--- begin PROVIDED DATA ---

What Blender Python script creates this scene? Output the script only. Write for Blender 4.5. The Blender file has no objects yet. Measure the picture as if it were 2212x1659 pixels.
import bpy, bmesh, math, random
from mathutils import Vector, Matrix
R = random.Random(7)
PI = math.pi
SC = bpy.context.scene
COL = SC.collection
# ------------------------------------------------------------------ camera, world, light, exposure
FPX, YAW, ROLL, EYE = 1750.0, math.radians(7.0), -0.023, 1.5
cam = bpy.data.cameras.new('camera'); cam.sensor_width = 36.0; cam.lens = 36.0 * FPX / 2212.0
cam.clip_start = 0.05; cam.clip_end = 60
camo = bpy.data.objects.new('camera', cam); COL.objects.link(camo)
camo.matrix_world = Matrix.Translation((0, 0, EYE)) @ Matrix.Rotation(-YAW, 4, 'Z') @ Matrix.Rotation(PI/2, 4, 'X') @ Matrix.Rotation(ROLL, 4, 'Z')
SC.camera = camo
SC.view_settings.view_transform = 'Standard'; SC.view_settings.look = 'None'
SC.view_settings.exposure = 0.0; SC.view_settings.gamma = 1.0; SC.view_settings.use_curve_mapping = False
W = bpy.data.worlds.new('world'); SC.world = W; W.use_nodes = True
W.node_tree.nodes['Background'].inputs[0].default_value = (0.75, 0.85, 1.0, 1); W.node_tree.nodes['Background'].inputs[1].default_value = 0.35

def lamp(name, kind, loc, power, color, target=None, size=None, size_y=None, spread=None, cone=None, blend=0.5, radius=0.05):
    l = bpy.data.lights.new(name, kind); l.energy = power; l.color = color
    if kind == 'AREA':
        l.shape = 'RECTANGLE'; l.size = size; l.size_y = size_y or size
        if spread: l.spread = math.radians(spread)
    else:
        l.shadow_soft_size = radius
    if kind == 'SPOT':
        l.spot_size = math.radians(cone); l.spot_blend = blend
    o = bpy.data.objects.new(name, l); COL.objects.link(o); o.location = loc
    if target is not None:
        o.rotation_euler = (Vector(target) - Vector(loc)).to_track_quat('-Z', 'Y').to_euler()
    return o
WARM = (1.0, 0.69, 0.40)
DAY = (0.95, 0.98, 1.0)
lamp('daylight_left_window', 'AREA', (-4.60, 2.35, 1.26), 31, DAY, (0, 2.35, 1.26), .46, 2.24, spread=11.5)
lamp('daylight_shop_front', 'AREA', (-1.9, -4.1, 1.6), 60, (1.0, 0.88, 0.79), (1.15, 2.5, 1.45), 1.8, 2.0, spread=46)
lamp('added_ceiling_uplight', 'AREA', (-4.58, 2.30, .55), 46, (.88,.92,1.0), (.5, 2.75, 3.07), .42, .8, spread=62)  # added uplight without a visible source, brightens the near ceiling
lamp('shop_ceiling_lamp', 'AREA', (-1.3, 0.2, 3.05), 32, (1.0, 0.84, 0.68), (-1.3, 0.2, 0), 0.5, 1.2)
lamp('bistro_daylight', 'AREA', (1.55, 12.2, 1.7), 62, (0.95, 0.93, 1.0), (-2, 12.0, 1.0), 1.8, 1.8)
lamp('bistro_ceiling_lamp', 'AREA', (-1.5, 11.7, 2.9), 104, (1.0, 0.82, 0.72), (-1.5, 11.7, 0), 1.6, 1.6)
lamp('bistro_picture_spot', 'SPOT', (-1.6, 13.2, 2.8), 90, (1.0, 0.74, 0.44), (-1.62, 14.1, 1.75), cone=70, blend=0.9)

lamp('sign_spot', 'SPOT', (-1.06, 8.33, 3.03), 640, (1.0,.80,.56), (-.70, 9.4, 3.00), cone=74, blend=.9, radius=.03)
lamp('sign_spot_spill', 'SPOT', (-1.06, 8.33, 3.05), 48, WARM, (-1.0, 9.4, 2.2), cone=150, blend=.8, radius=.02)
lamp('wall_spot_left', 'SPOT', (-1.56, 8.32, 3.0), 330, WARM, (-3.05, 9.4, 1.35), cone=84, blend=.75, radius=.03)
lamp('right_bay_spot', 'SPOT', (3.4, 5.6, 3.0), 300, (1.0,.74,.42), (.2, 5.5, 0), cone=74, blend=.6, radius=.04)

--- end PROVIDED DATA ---

### EXERCISE INSTRUCTIONS:
Print again each line of the listing above, exactly as it appears.

### PROBLEM SOLUTION:
What Blender Python script creates this scene? Output the script only. Write for Blender 4.5. The Blender file has no objects yet. Measure the picture as if it were 2212x1659 pixels.
import bpy, bmesh, math, random
from mathutils import Vector, Matrix
R = random.Random(7)
PI = math.pi
SC = bpy.context.scene
COL = SC.collection
# ------------------------------------------------------------------ camera, world, light, exposure
FPX, YAW, ROLL, EYE = 1750.0, math.radians(7.0), -0.023, 1.5
cam = bpy.data.cameras.new('camera'); cam.sensor_width = 36.0; cam.lens = 36.0 * FPX / 2212.0
cam.clip_start = 0.05; cam.clip_end = 60
camo = bpy.data.objects.new('camera', cam); COL.objects.link(camo)
camo.matrix_world = Matrix.Translation((0, 0, EYE)) @ Matrix.Rotation(-YAW, 4, 'Z') @ Matrix.Rotation(PI/2, 4, 'X') @ Matrix.Rotation(ROLL, 4, 'Z')
SC.camera = camo
SC.view_settings.view_transform = 'Standard'; SC.view_settings.look = 'None'
SC.view_settings.exposure = 0.0; SC.view_settings.gamma = 1.0; SC.view_settings.use_curve_mapping = False
W = bpy.data.worlds.new('world'); SC.world = W; W.use_nodes = True
W.node_tree.nodes['Background'].inputs[0].default_value = (0.75, 0.85, 1.0, 1); W.node_tree.nodes['Background'].inputs[1].default_value = 0.35

def lamp(name, kind, loc, power, color, target=None, size=None, size_y=None, spread=None, cone=None, blend=0.5, radius=0.05):
    l = bpy.data.lights.new(name, kind); l.energy = power; l.color = color
    if kind == 'AREA':
        l.shape = 'RECTANGLE'; l.size = size; l.size_y = size_y or size
        if spread: l.spread = math.radians(spread)
    else:
        l.shadow_soft_size = radius
    if kind == 'SPOT':
        l.spot_size = math.radians(cone); l.spot_blend = blend
    o = bpy.data.objects.new(name, l); COL.objects.link(o); o.location = loc
    if target is not None:
        o.rotation_euler = (Vector(target) - Vector(loc)).to_track_quat('-Z', 'Y').to_euler()
    return o
WARM = (1.0, 0.69, 0.40)
DAY = (0.95, 0.98, 1.0)
lamp('daylight_left_window', 'AREA', (-4.60, 2.35, 1.26), 31, DAY, (0, 2.35, 1.26), .46, 2.24, spread=11.5)
lamp('daylight_shop_front', 'AREA', (-1.9, -4.1, 1.6), 60, (1.0, 0.88, 0.79), (1.15, 2.5, 1.45), 1.8, 2.0, spread=46)
lamp('added_ceiling_uplight', 'AREA', (-4.58, 2.30, .55), 46, (.88,.92,1.0), (.5, 2.75, 3.07), .42, .8, spread=62)  # added uplight without a visible source, brightens the near ceiling
lamp('shop_ceiling_lamp', 'AREA', (-1.3, 0.2, 3.05), 32, (1.0, 0.84, 0.68), (-1.3, 0.2, 0), 0.5, 1.2)
lamp('bistro_daylight', 'AREA', (1.55, 12.2, 1.7), 62, (0.95, 0.93, 1.0), (-2, 12.0, 1.0), 1.8, 1.8)
lamp('bistro_ceiling_lamp', 'AREA', (-1.5, 11.7, 2.9), 104, (1.0, 0.82, 0.72), (-1.5, 11.7, 0), 1.6, 1.6)
lamp('bistro_picture_spot', 'SPOT', (-1.6, 13.2, 2.8), 90, (1.0, 0.74, 0.44), (-1.62, 14.1, 1.75), cone=70, blend=0.9)

lamp('sign_spot', 'SPOT', (-1.06, 8.33, 3.03), 640, (1.0,.80,.56), (-.70, 9.4, 3.00), cone=74, blend=.9, radius=.03)
lamp('sign_spot_spill', 'SPOT', (-1.06, 8.33, 3.05), 48, WARM, (-1.0, 9.4, 2.2), cone=150, blend=.8, radius=.02)
lamp('wall_spot_left', 'SPOT', (-1.56, 8.32, 3.0), 330, WARM, (-3.05, 9.4, 1.35), cone=84, blend=.75, radius=.03)
lamp('right_bay_spot', 'SPOT', (3.4, 5.6, 3.0), 300, (1.0,.74,.42), (.2, 5.5, 0), cone=74, blend=.6, radius=.04)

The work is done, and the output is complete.